Kanjo, deputy director of art and programs for the museum, was at the forefront of the idea for “San Diego Collects.”

“I see this as a continuing interest in the region,” said Kanjo. “It’s not our objects — it’s theirs. We want to say that it’s not just us — we’re not the only place that cares about material culture and these visual art objects.”

Kehinde Wiley, ‘Portrait of Anthony Wheatley,’ 2014, Collection of Jay and Jennifer Levitt, San Diego
Kehinde Wiley, ‘Portrait of Anthony Wheatley,’ 2014, Collection of Jay and Jennifer Levitt, San Diego
Courtesy

The process of identifying and securing loaned works for “San Diego Collects” began “with collections that we knew through the museum, so a lot of these works I have seen in people’s homes over time.” Approximately 10 percent of the loaned works are “promised” to MCASD for the future, Kanjo said.

Those whose private works are part of the exhibition “will be recognized in the credit line of the wall label,” explained Kanjo. “Some of our lenders want to remain anonymous. We’ll reference them more as a group in the introductory text.”

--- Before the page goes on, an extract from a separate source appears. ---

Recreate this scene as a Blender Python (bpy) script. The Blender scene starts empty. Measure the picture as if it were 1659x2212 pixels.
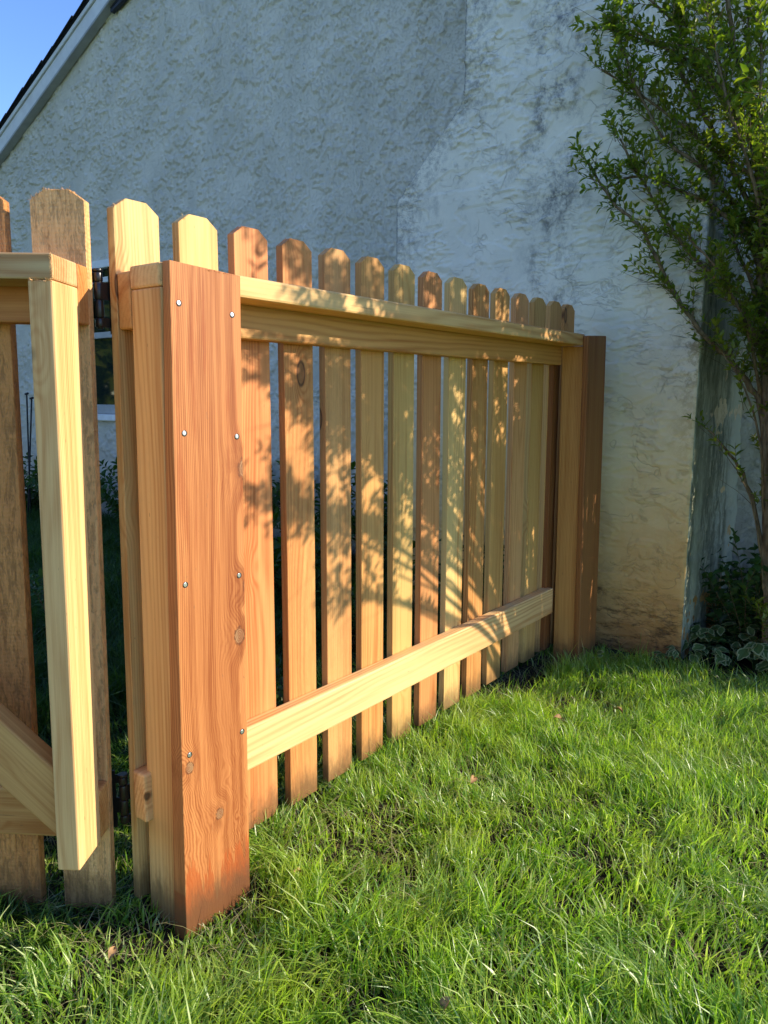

Kanjo speaks for the museum when she says she hopes the show will enlighten with the familiar and also make viewers think critically about new possibilities.

“We have this advantage of being able to show artists whose work may be familiar to the broad public,” said Kanjo, citing works by the likes of Hockney. “I think that’s going to be appealing. And I think once they (viewers) come to the exhibition they’ll be introduced to newer works that are going to thrill them.” This is where Kanjo first mentioned Brian Bress, whose multimedia piece is electronic.

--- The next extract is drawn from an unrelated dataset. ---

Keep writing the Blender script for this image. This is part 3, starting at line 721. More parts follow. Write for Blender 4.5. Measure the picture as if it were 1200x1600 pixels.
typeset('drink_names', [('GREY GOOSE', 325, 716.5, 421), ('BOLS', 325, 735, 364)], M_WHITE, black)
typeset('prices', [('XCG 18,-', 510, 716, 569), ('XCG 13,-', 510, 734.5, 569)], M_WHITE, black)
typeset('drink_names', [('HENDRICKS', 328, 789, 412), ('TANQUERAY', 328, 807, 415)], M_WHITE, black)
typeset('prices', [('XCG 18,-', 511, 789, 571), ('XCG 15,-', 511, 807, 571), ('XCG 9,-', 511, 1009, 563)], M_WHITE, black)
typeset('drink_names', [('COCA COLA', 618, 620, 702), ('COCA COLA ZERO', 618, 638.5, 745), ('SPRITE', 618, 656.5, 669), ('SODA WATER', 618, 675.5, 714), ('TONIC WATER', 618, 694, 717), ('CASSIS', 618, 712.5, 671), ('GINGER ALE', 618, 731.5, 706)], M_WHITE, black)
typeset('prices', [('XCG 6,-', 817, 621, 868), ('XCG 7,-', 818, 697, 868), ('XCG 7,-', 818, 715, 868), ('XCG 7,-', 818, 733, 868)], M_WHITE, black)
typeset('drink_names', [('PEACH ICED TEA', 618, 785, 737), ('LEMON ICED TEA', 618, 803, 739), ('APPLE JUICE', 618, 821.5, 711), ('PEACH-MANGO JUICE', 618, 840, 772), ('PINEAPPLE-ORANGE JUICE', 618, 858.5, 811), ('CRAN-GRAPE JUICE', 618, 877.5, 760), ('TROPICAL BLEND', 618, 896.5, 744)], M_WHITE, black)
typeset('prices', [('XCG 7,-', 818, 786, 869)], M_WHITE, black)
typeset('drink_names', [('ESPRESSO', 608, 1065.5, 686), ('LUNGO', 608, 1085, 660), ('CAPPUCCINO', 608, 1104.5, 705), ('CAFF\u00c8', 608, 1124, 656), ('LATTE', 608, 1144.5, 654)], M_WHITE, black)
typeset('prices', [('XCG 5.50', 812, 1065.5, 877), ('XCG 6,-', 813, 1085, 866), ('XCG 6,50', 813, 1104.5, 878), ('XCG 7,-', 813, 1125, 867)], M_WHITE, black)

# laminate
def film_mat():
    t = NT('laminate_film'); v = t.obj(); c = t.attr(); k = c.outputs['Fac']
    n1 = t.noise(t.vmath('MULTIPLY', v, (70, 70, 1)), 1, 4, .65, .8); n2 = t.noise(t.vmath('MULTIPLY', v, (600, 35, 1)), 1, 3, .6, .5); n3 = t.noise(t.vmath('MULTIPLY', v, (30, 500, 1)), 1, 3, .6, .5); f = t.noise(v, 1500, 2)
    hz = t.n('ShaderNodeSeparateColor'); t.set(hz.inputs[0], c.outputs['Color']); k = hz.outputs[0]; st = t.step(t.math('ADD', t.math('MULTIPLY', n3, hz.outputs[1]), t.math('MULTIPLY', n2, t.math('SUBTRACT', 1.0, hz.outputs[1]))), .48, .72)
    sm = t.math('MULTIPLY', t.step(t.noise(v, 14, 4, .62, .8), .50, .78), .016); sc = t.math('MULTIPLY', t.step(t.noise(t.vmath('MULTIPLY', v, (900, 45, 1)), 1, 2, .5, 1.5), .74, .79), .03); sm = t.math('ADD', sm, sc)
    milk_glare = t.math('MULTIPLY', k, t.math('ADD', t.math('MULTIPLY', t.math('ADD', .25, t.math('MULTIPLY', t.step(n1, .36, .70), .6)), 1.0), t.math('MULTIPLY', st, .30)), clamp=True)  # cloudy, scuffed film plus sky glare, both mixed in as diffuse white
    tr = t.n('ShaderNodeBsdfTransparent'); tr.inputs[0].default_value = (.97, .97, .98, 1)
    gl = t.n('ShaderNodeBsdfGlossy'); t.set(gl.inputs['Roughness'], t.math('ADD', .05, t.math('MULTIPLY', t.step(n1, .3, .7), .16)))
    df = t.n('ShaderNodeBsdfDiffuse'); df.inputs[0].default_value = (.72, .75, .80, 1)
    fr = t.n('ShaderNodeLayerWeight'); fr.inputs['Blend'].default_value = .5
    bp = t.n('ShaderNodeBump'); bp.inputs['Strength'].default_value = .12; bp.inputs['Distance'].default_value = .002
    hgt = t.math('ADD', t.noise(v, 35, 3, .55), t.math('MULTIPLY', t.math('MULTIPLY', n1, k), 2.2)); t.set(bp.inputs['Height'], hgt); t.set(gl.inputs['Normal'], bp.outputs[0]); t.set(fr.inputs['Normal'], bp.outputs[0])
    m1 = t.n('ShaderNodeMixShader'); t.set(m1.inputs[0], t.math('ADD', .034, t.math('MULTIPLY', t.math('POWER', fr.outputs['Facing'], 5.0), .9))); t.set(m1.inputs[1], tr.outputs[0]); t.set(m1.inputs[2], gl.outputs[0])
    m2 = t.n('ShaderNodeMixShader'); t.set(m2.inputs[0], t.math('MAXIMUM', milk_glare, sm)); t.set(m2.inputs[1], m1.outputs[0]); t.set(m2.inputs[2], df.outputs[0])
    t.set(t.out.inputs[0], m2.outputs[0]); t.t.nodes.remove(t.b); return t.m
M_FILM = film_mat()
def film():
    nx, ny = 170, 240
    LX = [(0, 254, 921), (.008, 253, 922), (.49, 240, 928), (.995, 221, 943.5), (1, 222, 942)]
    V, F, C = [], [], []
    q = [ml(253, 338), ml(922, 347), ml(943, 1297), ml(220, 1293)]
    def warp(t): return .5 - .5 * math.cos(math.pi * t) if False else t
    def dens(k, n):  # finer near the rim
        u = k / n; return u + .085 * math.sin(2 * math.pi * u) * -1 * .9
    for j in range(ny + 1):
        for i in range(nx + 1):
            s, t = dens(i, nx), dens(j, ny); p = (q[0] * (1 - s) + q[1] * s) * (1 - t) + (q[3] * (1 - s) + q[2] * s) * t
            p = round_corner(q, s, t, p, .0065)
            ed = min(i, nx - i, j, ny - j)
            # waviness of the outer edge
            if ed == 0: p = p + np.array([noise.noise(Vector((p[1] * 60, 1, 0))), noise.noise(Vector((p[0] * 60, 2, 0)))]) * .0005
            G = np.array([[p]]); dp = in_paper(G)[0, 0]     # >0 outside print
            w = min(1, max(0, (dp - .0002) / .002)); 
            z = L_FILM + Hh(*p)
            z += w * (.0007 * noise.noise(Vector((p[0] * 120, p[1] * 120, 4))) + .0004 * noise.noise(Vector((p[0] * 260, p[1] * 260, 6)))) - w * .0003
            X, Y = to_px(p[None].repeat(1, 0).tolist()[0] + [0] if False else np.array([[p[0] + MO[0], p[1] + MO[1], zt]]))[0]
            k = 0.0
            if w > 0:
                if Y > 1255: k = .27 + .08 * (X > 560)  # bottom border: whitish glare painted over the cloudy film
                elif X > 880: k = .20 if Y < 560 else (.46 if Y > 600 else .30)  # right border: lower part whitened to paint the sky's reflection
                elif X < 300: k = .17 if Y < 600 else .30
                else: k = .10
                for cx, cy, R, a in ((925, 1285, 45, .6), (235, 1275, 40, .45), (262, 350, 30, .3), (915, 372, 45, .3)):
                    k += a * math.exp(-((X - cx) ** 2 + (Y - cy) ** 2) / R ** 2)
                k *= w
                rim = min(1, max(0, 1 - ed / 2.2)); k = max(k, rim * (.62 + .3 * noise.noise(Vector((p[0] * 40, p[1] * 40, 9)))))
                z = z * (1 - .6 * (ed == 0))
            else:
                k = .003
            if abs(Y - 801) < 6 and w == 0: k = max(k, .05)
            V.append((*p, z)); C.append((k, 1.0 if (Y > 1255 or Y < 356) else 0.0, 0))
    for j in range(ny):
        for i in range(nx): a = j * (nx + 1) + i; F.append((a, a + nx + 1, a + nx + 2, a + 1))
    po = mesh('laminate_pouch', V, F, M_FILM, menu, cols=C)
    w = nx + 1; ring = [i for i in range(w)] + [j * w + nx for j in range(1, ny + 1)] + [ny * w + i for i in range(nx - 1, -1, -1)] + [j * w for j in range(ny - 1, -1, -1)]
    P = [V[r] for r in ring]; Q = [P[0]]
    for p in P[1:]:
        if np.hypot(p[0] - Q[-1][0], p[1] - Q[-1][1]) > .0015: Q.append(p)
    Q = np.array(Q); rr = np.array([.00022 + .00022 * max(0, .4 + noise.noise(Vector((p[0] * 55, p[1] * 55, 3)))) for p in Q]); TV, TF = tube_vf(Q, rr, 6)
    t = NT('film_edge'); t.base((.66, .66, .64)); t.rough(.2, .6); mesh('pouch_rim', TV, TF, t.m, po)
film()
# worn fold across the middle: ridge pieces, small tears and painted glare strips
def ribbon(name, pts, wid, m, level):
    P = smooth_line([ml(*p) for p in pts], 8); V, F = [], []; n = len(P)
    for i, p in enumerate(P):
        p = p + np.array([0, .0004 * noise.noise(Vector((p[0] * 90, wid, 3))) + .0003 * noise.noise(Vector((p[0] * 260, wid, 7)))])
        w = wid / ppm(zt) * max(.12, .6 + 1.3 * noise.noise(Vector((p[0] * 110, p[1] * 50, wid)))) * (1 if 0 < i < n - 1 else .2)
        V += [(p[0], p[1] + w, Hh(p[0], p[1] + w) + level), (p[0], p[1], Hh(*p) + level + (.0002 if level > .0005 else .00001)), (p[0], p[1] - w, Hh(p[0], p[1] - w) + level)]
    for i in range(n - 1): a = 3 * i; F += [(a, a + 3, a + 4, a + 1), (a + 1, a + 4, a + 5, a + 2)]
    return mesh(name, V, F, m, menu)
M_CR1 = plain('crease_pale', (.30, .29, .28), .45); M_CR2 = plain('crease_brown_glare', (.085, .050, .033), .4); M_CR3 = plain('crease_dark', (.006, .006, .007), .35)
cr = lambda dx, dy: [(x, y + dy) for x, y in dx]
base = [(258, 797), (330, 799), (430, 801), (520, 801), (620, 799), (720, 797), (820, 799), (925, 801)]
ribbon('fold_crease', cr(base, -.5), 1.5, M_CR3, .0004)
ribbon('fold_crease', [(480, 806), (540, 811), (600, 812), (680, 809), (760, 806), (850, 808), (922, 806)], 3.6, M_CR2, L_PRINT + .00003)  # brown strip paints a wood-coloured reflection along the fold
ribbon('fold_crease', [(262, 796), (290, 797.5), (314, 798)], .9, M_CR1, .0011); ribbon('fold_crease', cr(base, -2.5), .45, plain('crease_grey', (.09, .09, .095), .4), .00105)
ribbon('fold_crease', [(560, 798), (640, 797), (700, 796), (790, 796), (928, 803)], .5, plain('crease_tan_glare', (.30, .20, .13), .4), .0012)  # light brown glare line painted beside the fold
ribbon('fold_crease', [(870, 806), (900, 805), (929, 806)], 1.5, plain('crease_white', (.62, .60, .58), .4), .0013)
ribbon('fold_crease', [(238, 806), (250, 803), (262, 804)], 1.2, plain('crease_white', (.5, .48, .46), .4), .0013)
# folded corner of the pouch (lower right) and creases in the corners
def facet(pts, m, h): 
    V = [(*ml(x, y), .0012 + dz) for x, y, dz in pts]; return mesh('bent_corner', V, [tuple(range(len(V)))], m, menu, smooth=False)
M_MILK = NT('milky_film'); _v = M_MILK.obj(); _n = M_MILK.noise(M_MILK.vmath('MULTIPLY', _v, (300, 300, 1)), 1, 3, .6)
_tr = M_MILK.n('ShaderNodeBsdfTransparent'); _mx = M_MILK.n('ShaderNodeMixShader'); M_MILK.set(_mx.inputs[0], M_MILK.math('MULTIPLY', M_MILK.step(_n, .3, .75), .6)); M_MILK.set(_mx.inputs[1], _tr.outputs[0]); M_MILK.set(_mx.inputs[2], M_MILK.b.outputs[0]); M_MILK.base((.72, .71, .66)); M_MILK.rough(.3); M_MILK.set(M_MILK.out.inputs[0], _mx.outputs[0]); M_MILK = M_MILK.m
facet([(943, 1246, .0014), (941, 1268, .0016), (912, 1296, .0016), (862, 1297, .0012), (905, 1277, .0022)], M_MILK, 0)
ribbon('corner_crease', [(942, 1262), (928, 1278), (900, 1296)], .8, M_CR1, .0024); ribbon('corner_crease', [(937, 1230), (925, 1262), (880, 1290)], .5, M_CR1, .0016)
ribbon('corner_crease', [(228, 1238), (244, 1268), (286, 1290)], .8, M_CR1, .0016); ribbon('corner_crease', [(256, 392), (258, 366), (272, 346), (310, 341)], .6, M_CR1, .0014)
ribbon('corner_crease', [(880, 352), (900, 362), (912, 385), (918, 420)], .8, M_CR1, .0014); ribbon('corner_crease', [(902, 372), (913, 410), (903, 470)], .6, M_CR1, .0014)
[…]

“These works have more representational or conceptual grist that people will have to think about in a different way,” said Kanjo.

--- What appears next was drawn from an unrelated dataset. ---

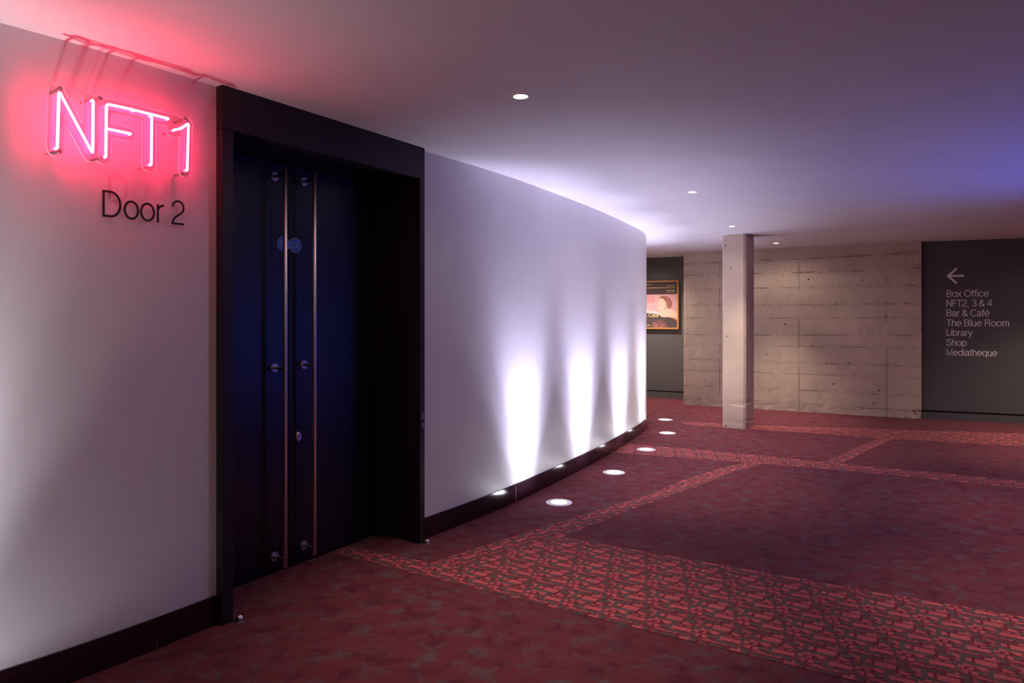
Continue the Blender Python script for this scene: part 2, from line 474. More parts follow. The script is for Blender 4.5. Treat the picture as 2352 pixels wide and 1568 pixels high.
b.inputs['Emission Color'].default_value = (.9, .88, 1, 1); b.inputs['Emission Strength'].default_value = .22
M['up_rim'] = m
M['down_trim'] = mat('white downlight trim', (.75, .74, .74), .4)
M['neon'] = emit('red neon gas glow', E_NEON, 1.0)

def clear(name, tint, gloss, rough=.05):
    """thin clear acrylic: see-through with a soft surface reflection"""
    m = bpy.data.materials.new(name); m.use_nodes = True; nt = m.node_tree; nt.nodes.clear()
    tr = nt.nodes.new('ShaderNodeBsdfTransparent'); tr.inputs[0].default_value = (*tint, 1)
    gl = nt.nodes.new('ShaderNodeBsdfGlossy'); gl.inputs['Roughness'].default_value = rough
    gl.inputs[0].default_value = (1, 1, 1, 1)
    mx = nt.nodes.new('ShaderNodeMixShader'); mx.inputs[0].default_value = gloss
    o = nt.nodes.new('ShaderNodeOutputMaterial')
    nt.links.new(tr.outputs[0], mx.inputs[1]); nt.links.new(gl.outputs[0], mx.inputs[2]); nt.links.new(mx.outputs[0], o.inputs[0])
    return m
M['acrylic'] = clear('clear acrylic face', (.93, .90, .91), .06)
def acrylic_edge():
    m = clear('polished acrylic edge', (.85, .80, .82), .2, .25); nt = m.node_tree
    out = nt.nodes['Material Output']; old = out.inputs[0].links[0].from_socket
    d = nt.nodes.new('ShaderNodeBsdfDiffuse'); d.inputs[0].default_value = (.9, .86, .87, 1)
    tl = nt.nodes.new('ShaderNodeBsdfTranslucent'); tl.inputs[0].default_value = (.9, .86, .87, 1)
    m1 = nt.nodes.new('ShaderNodeMixShader'); m2 = nt.nodes.new('ShaderNodeMixShader'); m2.inputs[0].default_value = .85
    nt.links.new(d.outputs[0], m1.inputs[1]); nt.links.new(tl.outputs[0], m1.inputs[2])
    nt.links.new(old, m2.inputs[1]); nt.links.new(m1.outputs[0], m2.inputs[2]); nt.links.new(m2.outputs[0], out.inputs[0])
    return m
M['acrylic_edge'] = acrylic_edge()
m = clear('neon glass sleeve', (1.0, .92, .90), .05)
M['sleeve'] = m

# ------------------------------------------------------------------ floor, carpet bands, ceiling
ROOM = [(-7.2, -3.2), (9.3, -3.2), (9.3, 8.2), (3.4, 11.6), (-1.2, 14.0), (-1.6, 13.6), (-.9, 12.0), (-7.2, 3.0)]
def slab(z0, z1):
    bm = bmesh.new(); add_box(bm, -7.4, 9.5, -3.4, 14.2, z0, z1); return bm
floor = tag(obj('floor', slab(-.12, 0), M['carpet']), 'dark red mottled carpet floor of the foyer', 'floor', kind='structure')
ceil = tag(obj('ceiling', slab(CEIL, CEIL+.12), M['ceiling']), 'flat painted ceiling of the foyer', 'ceiling', kind='structure')

def band(origin, ang, poly, z=.0012):
    """a strip of woven pattern let into the carpet; its local x runs along the strip"""
    ca, sa = math.cos(ang), math.sin(ang)
    bm = bmesh.new()
    vs = []
    for x, y in poly:
        dx, dy = x-origin[0], y-origin[1]
        vs.append(bm.verts.new((dx*ca+dy*sa, -dx*sa+dy*ca, 0)))
    f = bm.faces.new(vs)
    bmesh.ops.triangulate(bm, faces=[f])
    for f in bm.faces:
        f.normal_update()
        if f.normal.z < 0: f.normal_flip()
    me = bpy.data.meshes.new('carpet_band'); bm.to_mesh(me); bm.free()
    return obj('carpet_band', me, M['pattern'], floor, False, (origin[0], origin[1], z), ang)
A30 = math.atan2(-.585, 1.0)
band((-1.05, 3.93), A30, [(-1.10, 3.955), (-.1, 3.36), (.83, 2.80), (3.4, 1.30), (4.7, 1.73), (2.243, 3.118), (.31, 4.20), (-.30, 3.68), (-.451, 3.765), (-1.0, 4.06)])
band((-.3, 3.7), math.radians(45), [(-.451, 3.765), (-.30, 3.68), (.31, 4.20), (.52, 4.45), (1.045, 5.02), (1.52, 5.50), (1.93, 5.97), (2.33, 6.31), (2.2, 6.40), (1.81, 6.07), (1.42, 5.68), (1.07, 5.25), (.33, 4.54)], .0014)
band((1.4, 6.8), A30, [(.98, 6.86), (1.55, 6.62), (2.33, 6.31), (3.05, 5.99), (3.53, 5.70), (4.06, 5.39), (5.6, 4.5), (5.75, 4.75), (4.235, 5.646), (3.73, 5.96), (3.17, 6.25), (2.47, 6.70), (1.7, 7.1), (1.25, 7.33)])
band((3.0, 6.4), math.radians(47), [(2.94, 6.40), (3.06, 6.32), (3.63, 6.96), (4.32, 7.68), (4.22, 7.77), (3.53, 7.05)], .0014)
band((3.0, 8.4), math.radians(-20), [(2.2, 8.93), (2.2, 8.62), (3.05, 8.22), (4.0, 7.72), (5.5, 7.12), (7.2, 6.5), (7.4, 7.3), (5.9, 7.98), (4.4, 8.32), (3.0, 8.62)], .0013)

# ------------------------------------------------------------------ walls
def resample(ctrl, step=.06, rounds=4):
    p = [Vector((*c, 0)) for c in ctrl]
    p = densify(p, step)
    for _ in range(rounds*6):
        q = p[:]
        for i in range(1, len(p)-1): q[i] = (p[i-1] + p[i]*2 + p[i+1])/4
        p = q
    return p
def offset_path(p, d):
    out = []
    for i, c in enumerate(p):
        a = p[max(i-1, 0)]; b = p[min(i+1, len(p)-1)]
        t = (b-a).normalized(); n = Vector((t.y, -t.x, 0))     # towards the foyer
        out.append(c + n*d)
    return out
def ribbon(bm, p, z0, z1, front, back):
    """a band of wall following a plan path, with thickness"""
    fr, bk = offset_path(p, front), offset_path(p, back)
    cols = []
    for a, b in zip(fr, bk):
        cols.append([bm.verts.new((a.x, a.y, z0)), bm.verts.new((a.x, a.y, z1)), bm.verts.new((b.x, b.y, z1)), bm.verts.new((b.x, b.y, z0))])
    for c, d in zip(cols, cols[1:]):
        for k in range(4):
            bm.faces.new((c[k], c[(k+1) % 4], d[(k+1) % 4], d[k]))
    bm.faces.new(cols[0]); bm.faces.new(cols[-1])

# the round door portal: local x along the wall, local y into the wall, from the portal's front left corner
P0 = Vector((-1.268, 2.990, 0)); P1 = Vector((-.526, 4.114, 0))
PL = (P1-P0).length; PT = (P1-P0).normalized(); PN = Vector((PT.y, -PT.x, 0)); PROT = math.atan2(PT.y, PT.x)
wl = P0 - PN*.046; wr = P1 - PN*.046
left_ctrl = [(-6.9, -2.9), (-5.2, -1.0), (-3.6, .55), (-2.55, 1.55), (-1.767, 2.357), (-1.649, 2.508), (-1.485, 2.725), (wl.x, wl.y)]
right_ctrl = [(wr.x, wr.y), (-.325, 4.477), (-.114, 4.79), (.06, 5.075), (.295, 5.499), (.492, 5.857), (.64, 6.14), (.801, 6.43), (.992, 6.845),
              (1.28, 7.45), (1.50, 7.95), (1.605, 8.25), (1.685, 8.52), (1.735, 8.80), (1.745, 9.0), (1.70, 9.25), (1.6, 9.5), (1.3, 9.9), (.6, 10.65), (-.9, 12.2)]
pl, pr = resample(left_ctrl), resample(right_ctrl, .06, 2)
SK = .128
bm = bmesh.new(); ribbon(bm, pl, 0.0, CEIL, 0, -.14); ribbon(bm, pr, 0.0, CEIL, 0, -.14)
tag(obj('wall_left', bm, M['white'], None, True), 'long curved white painted wall on both sides of the dark doors', 'wall', kind='structure')
bm = bmesh.new(); ribbon(bm, pl, 0.0, SK, .007, .0005); ribbon(bm, pr, 0.0, SK, .007, .0005)
bb = tag(obj('baseboard_left', bm, M['skirting'], None, True), 'glossy plum brown skirting along the curved white wall', 'baseboard', kind='structure')

# glint at the butt joints of the skirting, put in as thin steel strips
for path, jx, jy, z1 in ((pr, 1180, 1150, SK-.012), (pl, 375, 1487, .035)):
    q = px_floor(jx, jy); k = min(range(1, len(path)-1), key=lambda i: (path[i]-q).length)
    c = path[k]; d = (path[k+1]-path[k-1]).normalized(); n = Vector((d.y, -d.x, 0))
    bm = box(-.0011, .0011, -.0004, .0006, .004, z1)
    obj('joint_glint', bm, M['steel_dark'], bb, False, c + n*.0072, math.atan2(d.y, d.x))

# straight far walls
def wall_local(p, q):
    p, q = Vector((*p, 0)), Vector((*q, 0)); d = q-p
    return p, math.atan2(d.y, d.x), d.length
# concrete slab wall, rough end faces
cp, ca, cl = wall_local((2.67, 10.63), (5.475, 9.12))
def concrete_slab():
    bm = bmesh.new(); nx, nz = 150, 120
    rnd = random.Random(3)
    g = [[None]*(nz+1) for _ in range(nx+1)]
    for i in range(nx+1):
        for k in range(nz+1):
            x = cl*i/nx; z = CEIL*k/nz; y = 0.0
            e = min(i, nx-i)
            if k < 5 and rnd.random() < .35: y += rnd.uniform(0, .010)
            if e == 0: x += (rnd.uniform(0, .006) if i == 0 else -rnd.uniform(0, .006)); y += rnd.uniform(0, .005)
            if i >= nx-4 and k < 6: y += rnd.uniform(.0, .03); x -= rnd.uniform(0, .012)
            g[i][k] = bm.verts.new((x, y, z))
    for i in range(nx):
        for k in range(nz):
            bm.faces.new((g[i][k], g[i+1][k], g[i+1][k+1], g[i][k+1]))
    for i, s in ((0, 1), (nx, -1)):
        prev = None
        for k in range(nz+1):
            v = bm.verts.new((0 if i == 0 else cl, .75, CEIL*k/nz))
            if prev: bm.faces.new((g[i][k-1], g[i][k], v, prev))
            prev = v
    return bm
tag(obj('wall_back', concrete_slab(), M['concrete'], None, True, cp, ca), 'rough board-marked bare concrete wall behind the column', 'wall', kind='structure')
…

Not to be overlooked is the fact that the “San Diego Collects” exhibition mirrors the MCASD’s own works. “This feels like a perfectly historical show,” said Kanjo. “People come in and see strong examples of noted art historical figures from 1950 to the present. In a way, this exhibition looks like what our collection looks like, which is at this point historical.”

“San Diego Collects” is just as much about the art collectors who’ve loaned their works for the exhibition as it is about the pieces themselves. “They’re curious and they’re committed,” Kanjo said. “I hope this (exhibition) reminds us that this museum, like most, has a collection that is strongly shaped by donations. Without the charitable impulse of collectors we would have a less robust collection.

“Most of our audience are not collectors, but some of them are, so this is a nice way to remember that we’re not just this rarefied institution, that what we do is actually being done by many, this collecting and caring about contemporary art.”